▸ DATA:
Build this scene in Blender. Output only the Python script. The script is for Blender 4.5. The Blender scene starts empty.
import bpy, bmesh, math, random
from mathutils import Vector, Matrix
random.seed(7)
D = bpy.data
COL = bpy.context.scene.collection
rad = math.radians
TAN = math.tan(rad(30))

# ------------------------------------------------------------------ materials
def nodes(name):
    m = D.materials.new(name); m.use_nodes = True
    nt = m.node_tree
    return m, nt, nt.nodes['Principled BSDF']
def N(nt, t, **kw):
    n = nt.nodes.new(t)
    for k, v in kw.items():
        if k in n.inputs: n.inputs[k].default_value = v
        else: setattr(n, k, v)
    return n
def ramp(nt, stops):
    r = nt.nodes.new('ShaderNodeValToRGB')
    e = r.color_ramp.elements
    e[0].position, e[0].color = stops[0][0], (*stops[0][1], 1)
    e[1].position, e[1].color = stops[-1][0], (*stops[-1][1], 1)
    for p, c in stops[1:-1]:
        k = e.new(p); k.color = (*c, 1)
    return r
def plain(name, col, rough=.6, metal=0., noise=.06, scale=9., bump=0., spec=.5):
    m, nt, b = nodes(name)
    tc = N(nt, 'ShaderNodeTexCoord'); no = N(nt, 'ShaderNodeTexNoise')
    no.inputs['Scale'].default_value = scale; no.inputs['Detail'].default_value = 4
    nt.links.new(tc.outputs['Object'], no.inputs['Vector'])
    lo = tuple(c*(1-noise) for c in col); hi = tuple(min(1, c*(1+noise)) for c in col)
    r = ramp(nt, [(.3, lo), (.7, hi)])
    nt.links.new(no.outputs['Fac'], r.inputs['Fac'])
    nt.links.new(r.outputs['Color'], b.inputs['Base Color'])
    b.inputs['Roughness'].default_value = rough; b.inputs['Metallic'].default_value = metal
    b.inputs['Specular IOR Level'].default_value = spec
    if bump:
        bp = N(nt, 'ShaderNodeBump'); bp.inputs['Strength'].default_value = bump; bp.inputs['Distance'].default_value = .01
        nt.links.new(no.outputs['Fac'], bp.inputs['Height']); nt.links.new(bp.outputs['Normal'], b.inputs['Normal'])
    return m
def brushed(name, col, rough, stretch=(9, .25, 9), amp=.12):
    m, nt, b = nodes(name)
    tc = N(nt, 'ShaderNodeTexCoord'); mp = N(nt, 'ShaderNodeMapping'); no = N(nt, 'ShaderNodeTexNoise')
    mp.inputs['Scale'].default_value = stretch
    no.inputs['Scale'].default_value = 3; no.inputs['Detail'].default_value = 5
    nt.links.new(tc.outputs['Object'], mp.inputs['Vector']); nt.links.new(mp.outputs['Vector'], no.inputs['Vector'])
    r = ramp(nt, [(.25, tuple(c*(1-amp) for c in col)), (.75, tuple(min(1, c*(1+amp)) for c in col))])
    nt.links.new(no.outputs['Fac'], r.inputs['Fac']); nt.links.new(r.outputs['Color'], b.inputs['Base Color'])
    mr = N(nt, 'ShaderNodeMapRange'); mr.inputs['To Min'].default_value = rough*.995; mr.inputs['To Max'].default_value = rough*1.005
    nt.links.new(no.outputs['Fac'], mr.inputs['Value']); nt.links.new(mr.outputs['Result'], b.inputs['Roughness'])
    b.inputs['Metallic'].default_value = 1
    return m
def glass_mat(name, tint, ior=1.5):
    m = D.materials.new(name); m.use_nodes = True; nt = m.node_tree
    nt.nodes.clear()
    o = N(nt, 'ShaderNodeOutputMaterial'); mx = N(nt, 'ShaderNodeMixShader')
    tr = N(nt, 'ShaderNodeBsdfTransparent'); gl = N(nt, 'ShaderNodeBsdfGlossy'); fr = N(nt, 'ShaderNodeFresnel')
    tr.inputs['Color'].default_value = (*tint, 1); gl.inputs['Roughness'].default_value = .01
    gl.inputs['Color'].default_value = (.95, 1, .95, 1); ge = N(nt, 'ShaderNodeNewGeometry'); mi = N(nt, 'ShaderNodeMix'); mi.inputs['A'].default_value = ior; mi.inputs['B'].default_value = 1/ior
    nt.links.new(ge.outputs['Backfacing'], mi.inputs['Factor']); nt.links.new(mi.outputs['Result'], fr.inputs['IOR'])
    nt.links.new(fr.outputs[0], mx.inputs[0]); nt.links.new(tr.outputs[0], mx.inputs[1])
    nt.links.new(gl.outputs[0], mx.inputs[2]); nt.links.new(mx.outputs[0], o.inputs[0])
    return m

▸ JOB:
Would you give the material above again, complete and exact?

▸ RESULT OF THE EXERCISE:
Build this scene in Blender. Output only the Python script. The script is for Blender 4.5. The Blender scene starts empty.
import bpy, bmesh, math, random
from mathutils import Vector, Matrix
random.seed(7)
D = bpy.data
COL = bpy.context.scene.collection
rad = math.radians
TAN = math.tan(rad(30))

# ------------------------------------------------------------------ materials
def nodes(name):
    m = D.materials.new(name); m.use_nodes = True
    nt = m.node_tree
    return m, nt, nt.nodes['Principled BSDF']
def N(nt, t, **kw):
    n = nt.nodes.new(t)
    for k, v in kw.items():
        if k in n.inputs: n.inputs[k].default_value = v
        else: setattr(n, k, v)
    return n
def ramp(nt, stops):
    r = nt.nodes.new('ShaderNodeValToRGB')
    e = r.color_ramp.elements
    e[0].position, e[0].color = stops[0][0], (*stops[0][1], 1)
    e[1].position, e[1].color = stops[-1][0], (*stops[-1][1], 1)
    for p, c in stops[1:-1]:
        k = e.new(p); k.color = (*c, 1)
    return r
def plain(name, col, rough=.6, metal=0., noise=.06, scale=9., bump=0., spec=.5):
    m, nt, b = nodes(name)
    tc = N(nt, 'ShaderNodeTexCoord'); no = N(nt, 'ShaderNodeTexNoise')
    no.inputs['Scale'].default_value = scale; no.inputs['Detail'].default_value = 4
    nt.links.new(tc.outputs['Object'], no.inputs['Vector'])
    lo = tuple(c*(1-noise) for c in col); hi = tuple(min(1, c*(1+noise)) for c in col)
    r = ramp(nt, [(.3, lo), (.7, hi)])
    nt.links.new(no.outputs['Fac'], r.inputs['Fac'])
    nt.links.new(r.outputs['Color'], b.inputs['Base Color'])
    b.inputs['Roughness'].default_value = rough; b.inputs['Metallic'].default_value = metal
    b.inputs['Specular IOR Level'].default_value = spec
    if bump:
        bp = N(nt, 'ShaderNodeBump'); bp.inputs['Strength'].default_value = bump; bp.inputs['Distance'].default_value = .01
        nt.links.new(no.outputs['Fac'], bp.inputs['Height']); nt.links.new(bp.outputs['Normal'], b.inputs['Normal'])
    return m
def brushed(name, col, rough, stretch=(9, .25, 9), amp=.12):
    m, nt, b = nodes(name)
    tc = N(nt, 'ShaderNodeTexCoord'); mp = N(nt, 'ShaderNodeMapping'); no = N(nt, 'ShaderNodeTexNoise')
    mp.inputs['Scale'].default_value = stretch
    no.inputs['Scale'].default_value = 3; no.inputs['Detail'].default_value = 5
    nt.links.new(tc.outputs['Object'], mp.inputs['Vector']); nt.links.new(mp.outputs['Vector'], no.inputs['Vector'])
    r = ramp(nt, [(.25, tuple(c*(1-amp) for c in col)), (.75, tuple(min(1, c*(1+amp)) for c in col))])
    nt.links.new(no.outputs['Fac'], r.inputs['Fac']); nt.links.new(r.outputs['Color'], b.inputs['Base Color'])
    mr = N(nt, 'ShaderNodeMapRange'); mr.inputs['To Min'].default_value = rough*.995; mr.inputs['To Max'].default_value = rough*1.005
    nt.links.new(no.outputs['Fac'], mr.inputs['Value']); nt.links.new(mr.outputs['Result'], b.inputs['Roughness'])
    b.inputs['Metallic'].default_value = 1
    return m
def glass_mat(name, tint, ior=1.5):
    m = D.materials.new(name); m.use_nodes = True; nt = m.node_tree
    nt.nodes.clear()
    o = N(nt, 'ShaderNodeOutputMaterial'); mx = N(nt, 'ShaderNodeMixShader')
    tr = N(nt, 'ShaderNodeBsdfTransparent'); gl = N(nt, 'ShaderNodeBsdfGlossy'); fr = N(nt, 'ShaderNodeFresnel')
    tr.inputs['Color'].default_value = (*tint, 1); gl.inputs['Roughness'].default_value = .01
    gl.inputs['Color'].default_value = (.95, 1, .95, 1); ge = N(nt, 'ShaderNodeNewGeometry'); mi = N(nt, 'ShaderNodeMix'); mi.inputs['A'].default_value = ior; mi.inputs['B'].default_value = 1/ior
    nt.links.new(ge.outputs['Backfacing'], mi.inputs['Factor']); nt.links.new(mi.outputs['Result'], fr.inputs['IOR'])
    nt.links.new(fr.outputs[0], mx.inputs[0]); nt.links.new(tr.outputs[0], mx.inputs[1])
    nt.links.new(gl.outputs[0], mx.inputs[2]); nt.links.new(mx.outputs[0], o.inputs[0])
    return m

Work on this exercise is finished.